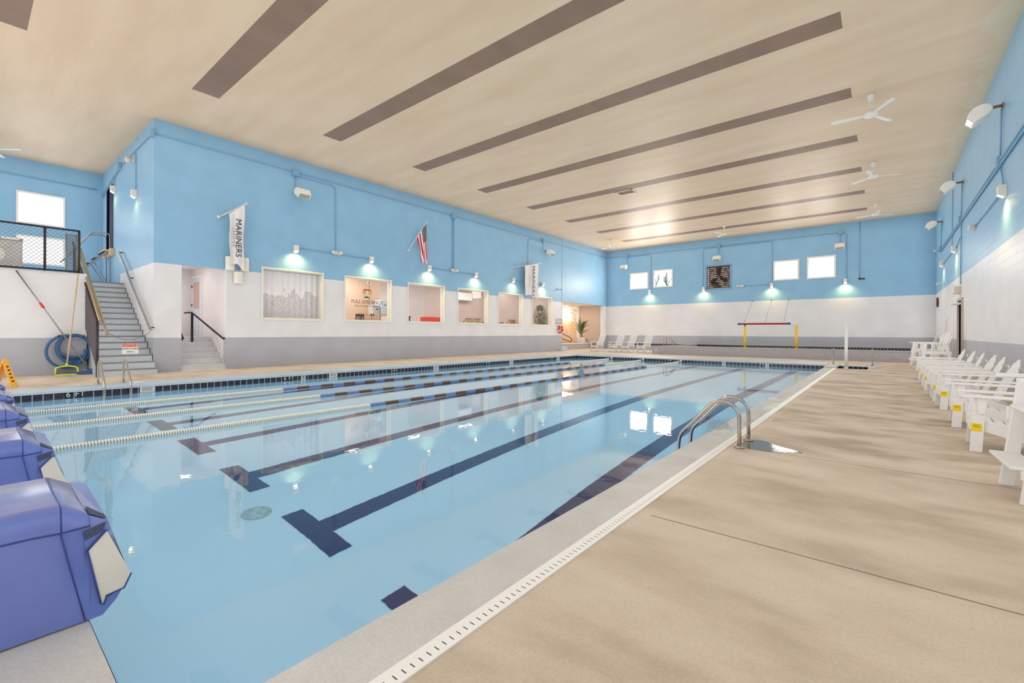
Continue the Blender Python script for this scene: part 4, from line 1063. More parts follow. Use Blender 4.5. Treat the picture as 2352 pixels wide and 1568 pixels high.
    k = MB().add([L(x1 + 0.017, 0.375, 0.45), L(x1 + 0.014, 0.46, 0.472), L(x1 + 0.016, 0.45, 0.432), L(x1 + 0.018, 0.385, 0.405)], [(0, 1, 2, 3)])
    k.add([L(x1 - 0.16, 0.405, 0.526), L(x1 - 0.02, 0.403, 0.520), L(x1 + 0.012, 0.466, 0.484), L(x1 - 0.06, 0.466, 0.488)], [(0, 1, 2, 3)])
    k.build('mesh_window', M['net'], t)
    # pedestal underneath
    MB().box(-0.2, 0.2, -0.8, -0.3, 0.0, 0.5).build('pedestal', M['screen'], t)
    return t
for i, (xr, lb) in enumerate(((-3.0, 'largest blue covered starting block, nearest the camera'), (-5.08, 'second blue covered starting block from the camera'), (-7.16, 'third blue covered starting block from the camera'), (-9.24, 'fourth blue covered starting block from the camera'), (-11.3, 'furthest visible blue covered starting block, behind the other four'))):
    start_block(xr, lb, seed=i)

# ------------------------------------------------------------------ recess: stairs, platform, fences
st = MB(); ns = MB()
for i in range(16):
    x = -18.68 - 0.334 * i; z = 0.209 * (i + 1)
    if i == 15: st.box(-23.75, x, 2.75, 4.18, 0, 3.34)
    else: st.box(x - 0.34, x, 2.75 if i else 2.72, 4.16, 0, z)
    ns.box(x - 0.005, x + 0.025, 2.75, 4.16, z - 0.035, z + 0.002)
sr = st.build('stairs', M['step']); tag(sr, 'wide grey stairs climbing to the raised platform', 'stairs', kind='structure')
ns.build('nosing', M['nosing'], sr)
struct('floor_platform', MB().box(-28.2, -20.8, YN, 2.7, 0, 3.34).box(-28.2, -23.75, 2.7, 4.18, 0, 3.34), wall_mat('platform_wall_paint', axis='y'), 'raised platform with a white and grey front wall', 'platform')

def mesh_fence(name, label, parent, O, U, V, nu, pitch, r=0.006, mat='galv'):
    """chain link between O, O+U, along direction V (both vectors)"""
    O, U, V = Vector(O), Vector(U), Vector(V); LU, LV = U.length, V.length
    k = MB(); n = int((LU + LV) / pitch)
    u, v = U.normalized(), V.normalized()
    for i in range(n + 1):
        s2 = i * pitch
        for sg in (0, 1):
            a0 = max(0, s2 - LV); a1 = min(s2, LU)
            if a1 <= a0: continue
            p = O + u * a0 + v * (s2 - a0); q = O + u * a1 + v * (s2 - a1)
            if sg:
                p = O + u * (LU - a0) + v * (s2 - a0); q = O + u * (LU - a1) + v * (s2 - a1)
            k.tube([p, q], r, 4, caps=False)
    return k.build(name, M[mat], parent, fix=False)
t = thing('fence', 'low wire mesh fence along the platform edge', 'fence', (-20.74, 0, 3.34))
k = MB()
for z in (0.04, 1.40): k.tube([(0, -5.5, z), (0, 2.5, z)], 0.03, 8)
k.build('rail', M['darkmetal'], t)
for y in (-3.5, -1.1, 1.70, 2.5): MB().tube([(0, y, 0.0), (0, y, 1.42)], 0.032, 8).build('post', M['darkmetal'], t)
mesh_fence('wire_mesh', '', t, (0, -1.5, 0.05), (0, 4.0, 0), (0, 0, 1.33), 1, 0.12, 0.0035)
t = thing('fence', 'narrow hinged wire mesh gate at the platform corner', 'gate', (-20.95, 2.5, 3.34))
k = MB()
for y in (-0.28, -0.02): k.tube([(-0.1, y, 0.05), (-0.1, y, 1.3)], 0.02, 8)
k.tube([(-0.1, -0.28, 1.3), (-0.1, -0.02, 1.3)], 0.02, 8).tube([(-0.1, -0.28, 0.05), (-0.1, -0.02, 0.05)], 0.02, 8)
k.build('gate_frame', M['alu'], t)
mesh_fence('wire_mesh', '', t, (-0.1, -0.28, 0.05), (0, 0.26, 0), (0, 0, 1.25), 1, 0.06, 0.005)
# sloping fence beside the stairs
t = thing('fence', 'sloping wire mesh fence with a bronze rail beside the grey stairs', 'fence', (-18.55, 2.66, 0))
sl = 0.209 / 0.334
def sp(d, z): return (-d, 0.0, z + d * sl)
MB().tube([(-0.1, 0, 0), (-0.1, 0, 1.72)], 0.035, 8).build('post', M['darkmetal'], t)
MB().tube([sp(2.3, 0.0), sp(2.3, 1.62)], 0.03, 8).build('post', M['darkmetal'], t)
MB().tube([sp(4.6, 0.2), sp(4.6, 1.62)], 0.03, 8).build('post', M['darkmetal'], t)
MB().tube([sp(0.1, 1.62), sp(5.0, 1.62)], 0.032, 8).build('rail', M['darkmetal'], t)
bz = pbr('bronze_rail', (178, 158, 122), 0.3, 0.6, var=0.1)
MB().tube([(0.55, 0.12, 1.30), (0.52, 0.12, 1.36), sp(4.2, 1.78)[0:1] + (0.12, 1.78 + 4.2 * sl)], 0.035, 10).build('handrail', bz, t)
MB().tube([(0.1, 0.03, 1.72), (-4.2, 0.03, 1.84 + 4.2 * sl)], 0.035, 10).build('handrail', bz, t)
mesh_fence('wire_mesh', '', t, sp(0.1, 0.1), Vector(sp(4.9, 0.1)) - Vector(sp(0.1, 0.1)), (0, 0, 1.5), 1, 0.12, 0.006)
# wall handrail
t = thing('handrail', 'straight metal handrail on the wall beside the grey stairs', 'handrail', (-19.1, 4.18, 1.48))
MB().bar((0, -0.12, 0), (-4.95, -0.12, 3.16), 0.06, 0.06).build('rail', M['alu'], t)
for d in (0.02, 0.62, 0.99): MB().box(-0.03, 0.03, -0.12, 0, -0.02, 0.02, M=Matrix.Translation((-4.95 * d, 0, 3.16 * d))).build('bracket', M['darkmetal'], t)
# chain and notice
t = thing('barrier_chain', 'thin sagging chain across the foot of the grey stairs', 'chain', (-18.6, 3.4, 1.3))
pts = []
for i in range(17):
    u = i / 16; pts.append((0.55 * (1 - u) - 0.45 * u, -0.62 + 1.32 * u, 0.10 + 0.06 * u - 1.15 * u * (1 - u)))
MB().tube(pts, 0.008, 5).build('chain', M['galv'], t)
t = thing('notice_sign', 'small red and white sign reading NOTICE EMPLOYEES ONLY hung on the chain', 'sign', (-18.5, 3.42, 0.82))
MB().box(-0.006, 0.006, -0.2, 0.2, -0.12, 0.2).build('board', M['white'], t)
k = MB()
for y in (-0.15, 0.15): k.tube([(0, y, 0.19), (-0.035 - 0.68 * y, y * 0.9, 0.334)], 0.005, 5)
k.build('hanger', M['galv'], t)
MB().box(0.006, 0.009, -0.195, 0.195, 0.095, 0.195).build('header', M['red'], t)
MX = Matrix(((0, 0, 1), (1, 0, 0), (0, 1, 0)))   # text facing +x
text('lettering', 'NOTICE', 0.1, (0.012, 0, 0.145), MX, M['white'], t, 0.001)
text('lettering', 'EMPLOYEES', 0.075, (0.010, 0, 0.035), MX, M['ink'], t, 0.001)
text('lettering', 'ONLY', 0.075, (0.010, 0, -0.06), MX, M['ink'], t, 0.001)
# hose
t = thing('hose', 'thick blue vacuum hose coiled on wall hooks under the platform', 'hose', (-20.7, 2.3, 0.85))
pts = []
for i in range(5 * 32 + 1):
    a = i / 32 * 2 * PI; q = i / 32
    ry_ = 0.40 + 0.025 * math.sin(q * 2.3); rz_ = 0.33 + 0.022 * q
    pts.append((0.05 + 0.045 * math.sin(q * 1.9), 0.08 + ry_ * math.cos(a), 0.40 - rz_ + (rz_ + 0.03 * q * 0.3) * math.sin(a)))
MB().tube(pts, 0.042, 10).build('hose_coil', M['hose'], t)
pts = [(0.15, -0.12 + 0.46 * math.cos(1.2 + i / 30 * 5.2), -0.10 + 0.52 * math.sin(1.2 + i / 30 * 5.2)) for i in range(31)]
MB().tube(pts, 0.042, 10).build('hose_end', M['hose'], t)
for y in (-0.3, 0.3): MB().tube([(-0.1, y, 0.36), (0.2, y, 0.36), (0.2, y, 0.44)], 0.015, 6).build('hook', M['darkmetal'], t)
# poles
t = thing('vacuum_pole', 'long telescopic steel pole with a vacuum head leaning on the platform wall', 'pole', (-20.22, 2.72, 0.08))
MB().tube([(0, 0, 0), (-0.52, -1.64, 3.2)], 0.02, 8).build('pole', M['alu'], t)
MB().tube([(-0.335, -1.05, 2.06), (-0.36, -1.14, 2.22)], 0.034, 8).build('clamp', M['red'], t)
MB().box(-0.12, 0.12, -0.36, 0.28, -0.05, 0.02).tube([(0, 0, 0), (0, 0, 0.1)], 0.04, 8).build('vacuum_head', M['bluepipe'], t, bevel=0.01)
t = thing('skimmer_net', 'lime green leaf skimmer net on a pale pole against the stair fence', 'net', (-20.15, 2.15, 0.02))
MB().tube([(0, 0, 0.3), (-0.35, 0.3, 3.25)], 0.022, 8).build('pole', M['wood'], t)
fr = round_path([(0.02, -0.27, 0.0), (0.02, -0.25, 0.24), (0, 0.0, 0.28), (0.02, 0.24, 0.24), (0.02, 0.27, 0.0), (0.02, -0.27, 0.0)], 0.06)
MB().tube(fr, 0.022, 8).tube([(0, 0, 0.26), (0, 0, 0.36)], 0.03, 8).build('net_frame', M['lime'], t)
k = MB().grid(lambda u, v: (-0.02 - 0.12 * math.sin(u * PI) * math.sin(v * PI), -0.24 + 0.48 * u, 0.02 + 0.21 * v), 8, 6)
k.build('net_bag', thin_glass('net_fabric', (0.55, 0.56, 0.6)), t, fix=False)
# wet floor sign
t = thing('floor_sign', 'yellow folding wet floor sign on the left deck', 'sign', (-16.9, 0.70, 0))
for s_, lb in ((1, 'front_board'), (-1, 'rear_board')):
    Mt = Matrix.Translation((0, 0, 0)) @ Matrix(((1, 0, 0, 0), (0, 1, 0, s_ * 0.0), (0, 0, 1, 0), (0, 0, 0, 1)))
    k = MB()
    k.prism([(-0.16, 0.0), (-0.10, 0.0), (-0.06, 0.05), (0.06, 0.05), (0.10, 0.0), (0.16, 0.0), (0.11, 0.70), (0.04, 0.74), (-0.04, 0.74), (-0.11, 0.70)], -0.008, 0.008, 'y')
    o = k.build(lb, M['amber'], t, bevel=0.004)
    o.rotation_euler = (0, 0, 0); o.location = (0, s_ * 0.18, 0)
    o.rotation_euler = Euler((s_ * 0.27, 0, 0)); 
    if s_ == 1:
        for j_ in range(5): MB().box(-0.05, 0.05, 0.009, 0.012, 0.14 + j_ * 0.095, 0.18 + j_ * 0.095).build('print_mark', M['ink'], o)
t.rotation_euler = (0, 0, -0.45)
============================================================
Write out nothing but the lines from the start of the data through the line with "start_block(xr, lb, seed=i)". Leave out the pictures.

Continue the Blender Python script for this scene: part 4, from line 1063. More parts follow. Use Blender 4.5. Treat the picture as 2352 pixels wide and 1568 pixels high.
    k = MB().add([L(x1 + 0.017, 0.375, 0.45), L(x1 + 0.014, 0.46, 0.472), L(x1 + 0.016, 0.45, 0.432), L(x1 + 0.018, 0.385, 0.405)], [(0, 1, 2, 3)])
    k.add([L(x1 - 0.16, 0.405, 0.526), L(x1 - 0.02, 0.403, 0.520), L(x1 + 0.012, 0.466, 0.484), L(x1 - 0.06, 0.466, 0.488)], [(0, 1, 2, 3)])
    k.build('mesh_window', M['net'], t)
    # pedestal underneath
    MB().box(-0.2, 0.2, -0.8, -0.3, 0.0, 0.5).build('pedestal', M['screen'], t)
    return t
for i, (xr, lb) in enumerate(((-3.0, 'largest blue covered starting block, nearest the camera'), (-5.08, 'second blue covered starting block from the camera'), (-7.16, 'third blue covered starting block from the camera'), (-9.24, 'fourth blue covered starting block from the camera'), (-11.3, 'furthest visible blue covered starting block, behind the other four'))):
    start_block(xr, lb, seed=i)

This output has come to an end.